Il va de soi que tout prêtre qui, d’une manière coupable, s’est séparé du corps mystique de JésusChrist, ne saurait représenter l'Église dans l’oblation du sacrifice. Cf. Suarez, disp. LXXVII, sect. ii, n. 6 ; S. Thomas, III a, q. lxxxii, a. 6 ; a. 7, ad 3°™.

4. Participation de l'Église au sacrifice eucharistique. — On a dit tout à l’heure que le sacrifice eucharistique était avant tout l’oblation faite par Jésus-Christ ; mais, puisque cette oblation est faite par le Christ en tant que chef de son corps mystique, il faut de toute nécessité que le corps mystique, c’est-à-dire l'Église y participe. Rien de plus fréquemment affirmé soit par la tradition, soit par les théologiens.

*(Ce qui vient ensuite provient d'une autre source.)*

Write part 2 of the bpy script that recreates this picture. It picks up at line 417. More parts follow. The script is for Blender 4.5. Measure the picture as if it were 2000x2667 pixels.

Et cette idée est excellemment résumée par le cardinal Billot : « Ainsi donc, écrit-il, de même que l'Église, dans la messe, offre elle-même son sacrifice ; de même, et toujours en union avec son chef, elle y est offerte elle-même comme victime. Bien plus, l'Église entend que, par l’offrande du corps et du sang du Sauveur, la propre offrande qu’elle fait de soi-même devienne de plus en plus parfaite. Nous vous en prions, dit-elle (secrète du lundi de Pentecôte), sanctifiez ces dons et, en agréant l’offrande de cette hostie spirituelle, achevez de faire de nous des hosties dignes de vous éternellement. Et voilà la raison pour laquelle dans le sacrement de l’eucharistie, le Christ est immolé sous les symboles mêmes qui sont la figure du corps mystique acheté par lui au prix de son sang… Voilà pourquoi le prêtre prie Dieu d’avoir son offrande pour agréable, de daigner jeter sur elle un regard propice et favorable, comme il a daigné jadis considérer les offrandes d’Abel, d’Abraham, de Melchisédech ; de commander à son ange de le porter jusqu’au sublime autel du ciel… Toutes ces expressions demeurent inexplicables en dehors des principes qu’on vient de rappeler : comment en effet, comprendre que les hommes puissent demander à Dieu d’avoir pour agréable l’offrande de la croix ? Au contraire, de telles expressions paraissent empreintes de la plus vive piété, si l’on considère que, dans le sacrifice de la messe, le Christ n’est plus seul à offrir et à s’offrir, mais que, dans cette offrande du sacrifice, l'Église tout entière, et comme prêtre offrant et comme victime offerte, est unie à son divin chef. » De sacramentis, t.-i, p. 598-599.

Ces vérités sont, avons-nous dit, traditionnelles et se retrouvent sous la plume de tous les théologiens. Il ne faut toutefois rien exagérer et ne pas, pour autant, conférer le sacerdoce au sens strict à tous les baptisés.